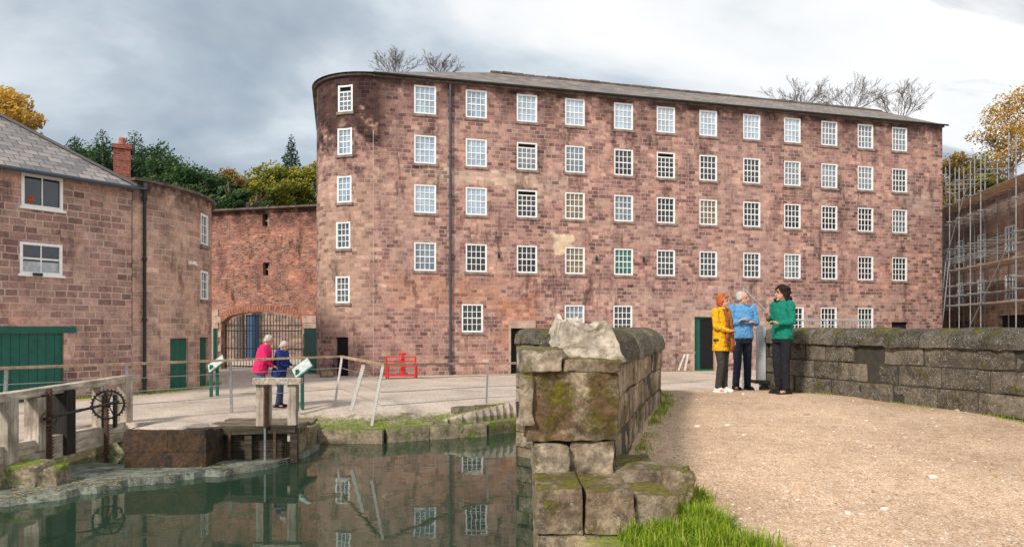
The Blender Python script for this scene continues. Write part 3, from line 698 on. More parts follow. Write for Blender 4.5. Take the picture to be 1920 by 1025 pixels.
nb=26
for i in range(nb+1):
    u=lerp(ga+.05,gb-.05,i/nb); z=gz0-.1+(gz1-gz0)*math.sqrt(max(0,1-(2*i/nb-1)**2)); p,_=place(bw,u,0,.25); k.tube((p.x,p.y,.08),(p.x,p.y,z),.016,n=6)
k.build('bars',M['black'],gi); k=MB()
for z in (.15,1.0,1.85,gz0-.15):
    p,_=place(bw,ga+.02,z,.25);q,_=place(bw,gb-.02,z,.25); k.beam(p,q,.05,.05)
k.build('cross_rail',M['black'],gi)
k=thing('gate_leaf','broad green timber gate leaf folded back against mill corner','gate',PX(594,703,30.3),group='green gate leaves of the archway')
b_=MB(); g0=Vector((XD(571,30.6),30.6)); g1=Vector((XD(616,28.9),28.9)); ga_=math.atan2(g1.y-g0.y,g1.x-g0.x); gl=(g1-g0).length
for i in range(9):
    q=g0.lerp(g1,(i+.5)/9); b_.box((q.x,q.y,1.0),(gl/9*.96,.05,1.95),ga_)
b_.build('boards',M['green'],k); b_=MB()
go=Vector((math.sin(ga_),-math.cos(ga_)))*.04
for z in(.35,1.0,1.65): b_.beam(Vector((*(g0+go),z)),Vector((*(g1+go),z)),.04,.12)
b_.build('ledges',M['green'],k)
k=thing('gate_leaf','narrow green timber gate leaf folded back beside round tower','gate',PX(405,700,31.5),group='green gate leaves of the archway'); b_=MB()
for i in range(3):
    b_.box((XD(401+4.5*i,31.8),31.8-.1*i,1.0),(.1,.05,1.95),-.9)
b_.build('boards',M['green'],k)
yT=thing('yard_building','stone outbuilding with blue door seen through the iron gate','building',(-18,46,0))
def yb(u): return (-24+u,46,0,-1)
mb=MB(); dd=rectop(yb,461,486,590,658,2,14); dd=(dd[0],dd[1],0,dd[3]); wall(mb,yb,0,14,-.3,3.6,[dd]); mb.build('wall',M['far_stone'],yT)
panel(yT,'door',yb,dd,M['navyp'],.1)
k=MB(); k.face([(-24.3,45.7,3.6),(-9.7,45.7,3.6),(-9.7,49,5.2),(-24.3,49,5.2)],[(0,0),(14,0),(14,3),(0,3)]); k.build('roof',M['slate'],yT)
# ---------------------------------------------------------------- RIGHT BUILDING + SCAFFOLD
A4=Vector((XD(1760,40.5),40.5)); B4=Vector((XD(1930,30.6),30.6)); T4=(B4-A4).normalized(); 
A4=A4-T4*1.0; L4=16; O4=Vector((T4.y,-T4.x))
def rbp(u): p=A4+T4*u; return (p.x,p.y,O4.x,O4.y)
rT=thing('stone_warehouse','stone building behind scaffolding at far right with small white windows','building',(A4.x,A4.y,0))
zz4=9.25; rops=[]
for px_ in (1801,1840,1893):
    u=upx(rbp,px_,0,L4); 
    for z in(6.2,3.9) : rops.append((u-.5,u+.5,z-.62,z+.62))
u=upx(rbp,1893,0,L4); rops.append((u-1.1,u+1.6,.1,2.6))
mb=MB(); wall(mb,rbp,0,L4,-.3,zz4-.6,rops); mb.build('wall',M['far_stone'],rT)
for o in rops[:-1]:
    loc,rz=place(rbp,(o[0]+o[1])/2,(o[2]+o[3])/2,.05); window(rT,loc,rz,1.0,1.24,3,4,'pane_mid')
panel(rT,'opening',rbp,rops[-1],M['dark'],.19)
k=MB(); p0,_=place(rbp,0,zz4-.6,-.3);p1,_=place(rbp,L4,zz4-.6,-.3);p2,_=place(rbp,L4,zz4+.8,4.5);p3,_=place(rbp,0,zz4+.8,4.5); k.face([p0,p1,p2,p3],[(0,0),(L4,0),(L4,5),(0,5)]); k.build('roof',M['slate_far'],rT)
sT=thing('scaffolding','tall grey tube scaffolding with boards and ladder in front of right building','scaffolding',(*rbp(8)[:2],0))
top=9.9; us=[upx(rbp,x,0,L4) for x in(1768,1790,1808,1825,1846,1866,1890,1912)]+[13.5,15.5]
for off in(-.45,-1.6):
    for u in us:
        p,_=place(rbp,u,0,off); k=MB(); k.tube(p,(p.x,p.y,top+random.random()*1.2),.026,n=6); k.build('upright',M['scaff'],sT)
for z in(1.9,3.1,3.6,4.1,4.9,5.5,6.0,7.4,8.3,9.3):
    k=MB()
    for off in(-.45,-1.6):
        p,_=place(rbp,us[0]-.3,z,off);q,_=place(rbp,us[-1],z,off); k.tube(p,q,.023,n=6)
    for u in us:
        p,_=place(rbp,u,z+.05,-.3);q,_=place(rbp,u,z+.05,-1.75); k.tube(p,q,.023,n=6)
    k.build('ledger',M['scaff'],sT)
for z in(3.15,4.95,8.35):
    k=MB()
    for o in(-.6,-.85,-1.1,-1.35): 
        p,_=place(rbp,us[0],z,o);q,_=place(rbp,us[-1],z,o); k.beam(p,q,.22,.045)
    k.build('platform',M['railwood'],sT)
k=MB(); 
for i in range(0,7,2): 
    p,_=place(rbp,us[i],2 if i%4 else 6,-1.65);q,_=place(rbp,us[i+2],6 if i%4 else 9.2,-1.65); k.tube(p,q,.023,n=6)
k.build('brace',M['scaff'],sT)
k=MB(); p,_=place(rbp,us[3]+.2,0,-1.9);q,_=place(rbp,us[3]+1.2,5.4,-1.75); s=Vector((T4.x,T4.y,0))*.4
k.tube(p,q,.03,n=6);k.tube(p+s,q+s,.03,n=6)
for i in range(16): a=p.lerp(q,i/16); k.tube(a,a+s,.018,n=5)
k.build('ladder',M['steel'],sT)
k=MB(); uvbox(k,Vector((23.4,38.5,0)),3.4,.4,0,3.0,.1); tag(k.build('garden_wall',M['brickwall']),'low red brick wall behind scaffolding at right end of mill','wall')
# ---------------------------------------------------------------- trees
def leafm(name,stops,tr=.25):
    m,nt,b=newmat(name); t=nd(nt,'ShaderNodeAttribute',attribute_name='tone').outputs['Fac']
    c=ramp(nt,t,stops); nt.links.new(c,b.inputs['Base Color']); setb(b,rough=.7,spec=.2)
    tl=nd(nt,'ShaderNodeBsdfTranslucent',{'Color':c}); mx=nd(nt,'ShaderNodeMixShader',{0:tr,1:b.outputs[0],2:tl.outputs[0]})
    nt.links.new(mx.outputs[0],nt.nodes['Material Output'].inputs[0]); return m
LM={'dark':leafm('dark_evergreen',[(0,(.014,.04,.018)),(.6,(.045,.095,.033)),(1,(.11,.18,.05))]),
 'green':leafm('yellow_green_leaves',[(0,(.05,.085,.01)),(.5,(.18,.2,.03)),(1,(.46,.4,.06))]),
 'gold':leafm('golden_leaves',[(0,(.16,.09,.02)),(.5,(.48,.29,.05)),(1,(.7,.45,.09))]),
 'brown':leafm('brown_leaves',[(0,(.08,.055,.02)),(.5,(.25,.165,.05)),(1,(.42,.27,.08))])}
M['bark']=simple('bark',(.15,.125,.105),.9,var=.4,scale=6,bs=.5)
def limb(k,p,d,l,r,depth,tips,spread=.5,n=5,kids=3,up=.03,rmin=.012):
    segs=3; q=p
    for i in range(segs):
        d2=(d+Vector((random.gauss(0,.14),random.gauss(0,.14),random.gauss(up,.07)))).normalized()
        e=q+d2*l/segs; k.tube(q,e,max(rmin,r*(1-.22*i)),max(rmin,r*(1-.22*(i+1))),n,False)
        if depth>0:
            for _ in range(kids if i else 1):
                dd=(d2+Vector((random.gauss(0,spread),random.gauss(0,spread),random.gauss(up,spread*.6)))).normalized()
                limb(k,e,dd,l*random.uniform(.4,.6),r*.5,depth-1,tips,spread,3,kids,up,rmin)
        q=e; d=d2
    tips.append(q)
def tree(px_,ptop,pbase,d,halfw,kind,label,n=5000,leaf=.3,conic=False,clumps=26,group='leafy trees behind the buildings'):
    x=XD(px_,d); zt=ZD(ptop,d); zb=ZD(pbase,d); hw_=halfw*d/F; cz=(zt+zb)/2; hz=(zt-zb)/2
    t=thing('conifer_tree' if conic else 'tree',label,'tree',(x,d,0),group='evergreens behind the round tower' if conic else group)
    k=MB(); tips=[]; k.tube((x,d,0),(x,d,zb+hz*.4),.35,.22,8)
    for i in range(7):
        a=random.random()*6.28; limb(k,Vector((x,d,zb+hz*(.1+.12*i))),Vector((math.cos(a)*.8,math.sin(a)*.8,.7)).normalized(),hw_*.6,.1,1,tips)
    if conic: k.tube((x,d,zb),(x,d,zt-.2),.2,.03,6)
    k.build('trunk',M['bark'],t)
    k=MB(); cl=[]; sd_=random.random()*40
    if not conic:
        for i in range(clumps):
            while True:
                v=Vector((random.uniform(-1,1),random.uniform(-1,1),random.uniform(-1,1)))
                if .25<v.length<1: break
            s=random.uniform(.18,.4); cl.append((Vector((x+v.x*hw_*(1-s*.6),d+v.y*hw_*(1-s*.6),cz+v.z*hz*(1-s*.6))),min(hw_,hz)*s))
    for i in range(n):
        if conic:
            f=1-math.sqrt(random.random()); a=random.random()*2*math.pi
            prof_=(1-f)**.62*(.68+.6*noise.noise(Vector((math.cos(a)*1.6+sd_,math.sin(a)*1.6,f*9)))+.16*math.sin(f*55+a*1.0))
            rr=max(.03,hw_*prof_)*(random.random()**.35); z=zb+(zt-zb)*f-rr*.3+.05*hw_
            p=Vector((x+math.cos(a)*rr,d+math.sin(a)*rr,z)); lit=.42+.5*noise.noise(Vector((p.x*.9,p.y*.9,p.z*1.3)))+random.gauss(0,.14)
            ls=leaf*random.uniform(.6,1.3)*(.55+.5*(1-f))
        else:
            c,s=random.choice(cl); v=Vector((random.gauss(0,1),random.gauss(0,1),random.gauss(0,1))); v=v.normalized()*(random.random()**.45)*s*1.3; v.z*=.75
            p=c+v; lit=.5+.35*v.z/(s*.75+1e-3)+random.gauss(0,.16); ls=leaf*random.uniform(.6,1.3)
        nrm=Vector((random.gauss(0,1),random.gauss(0,1)-.3,random.gauss(0,1)+.4)).normalized(); a=nrm.orthogonal().normalized(); b_=nrm.cross(a)
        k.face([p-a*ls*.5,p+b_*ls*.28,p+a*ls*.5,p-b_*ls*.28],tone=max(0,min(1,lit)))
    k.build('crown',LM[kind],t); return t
tree(28,154,330,40,80,'gold','golden autumn tree rising behind the left slate roof',9000,.26,clumps=44)
tree(140,252,440,52,66,'dark','dark evergreen tree just right of the golden tree',9000,.3,True)
tree(193,244,440,56,82,'dark','tallest dark evergreen tree, behind red chimney',12000,.3,True)
tree(252,246,440,58,90,'dark','dark evergreen tree immediately right of red chimney',12000,.3,True)
tree(178,262,400,60,74,'dark','broad dark evergreen filling gap behind the two tall conifers',8000,.3,clumps=60)
tree(282,262,420,62,72,'dark','broad dark evergreen behind right side of the round tower roofline',8000,.3,clumps=60)
tree(325,290,430,54,64,'dark','dark bushy evergreen above the round tower top',8000,.27,clumps=50)
tree(370,308,440,50,66,'dark','spreading dark yew above meeting of tower and brick wall',9000,.26,clumps=46)
tree(432,312,410,62,60,'brown','brown autumn tree behind the brick wall left half',7500,.28,clumps=44)
tree(546,254,430,58,50,'dark','spiky conifer standing against the sky beside mill corner',9000,.27,True)
tree(520,308,430,50,66,'green','yellow green leafy tree over middle of brick wall',11000,.25,clumps=48)
tree(585,290,430,52,50,'green','yellow green tree touching the rounded mill corner',9000,.25,clumps=40)
tree(450,352,440,45,80,'dark','low dark hedge tree just above the brick wall coping',7000,.26)
tree(1790,262,400,60,42,'brown','thin brown autumn tree above right end of mill roof',3000,.26)
tree(1895,155,340,55,66,'gold','tall sparse golden birch behind the scaffolding top',6500,.2,clumps=60)
tree(1835,285,390,62,60,'green','green yellow tree behind scaffolding between mill and warehouse',6500,.28)
tree(1800,330,420,66,64,'gold','low orange tree at right end of mill behind scaffolding',4500,.28)
def bare(px_,ptop,pbot,d,halfw,label,n=8):
    x=XD(px_,d); zt=ZD(ptop,d); zb=ZD(pbot,d)-.5; hwm=halfw*d/F; hgt=zt-zb
    t=thing('bare_tree',label,'tree',(x,d,0),group='bare trees behind the mill roof'); k=MB(); tips=[]
    k.tube((x,d,0),(x,d,zb),.3,.14,8); k.build('trunk',M['bark'],t); k=MB()
    for i in range(n):
        f=(i+.5)/n*2-1; a=random.random()*6.28
        dv=Vector((f*hwm,math.sin(a)*hwm*.4,hgt*(1-.35*f*f))); l=dv.length
        limb(k,Vector((x,d,zb)),dv.normalized(),l*.58,.04,3,tips,.4,4,2,.03,.009)
    k.build('branches',M['bark'],t)
bare(742,98,140,62,58,'bare twiggy tree top left of the roof peak',10); bare(825,106,140,64,48,'smaller bare tree top just right of roof corner',9)
bare(1500,168,200,60,78,'low bare tree top behind roof, leftmost of three',9); bare(1592,156,208,62,90,'broad bare tree behind roof, middle of three',11); bare(1688,156,222,64,70,'bare tree above right end of roof',10)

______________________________

- _Aim of the task_:
Go through the data above and find the lines with the word "kind". Copy each of those lines.

- _Answer to the problem_:
def tree(px_,ptop,pbase,d,halfw,kind,label,n=5000,leaf=.3,conic=False,clumps=26,group='leafy trees behind the buildings'):
    k.build('crown',LM[kind],t); return t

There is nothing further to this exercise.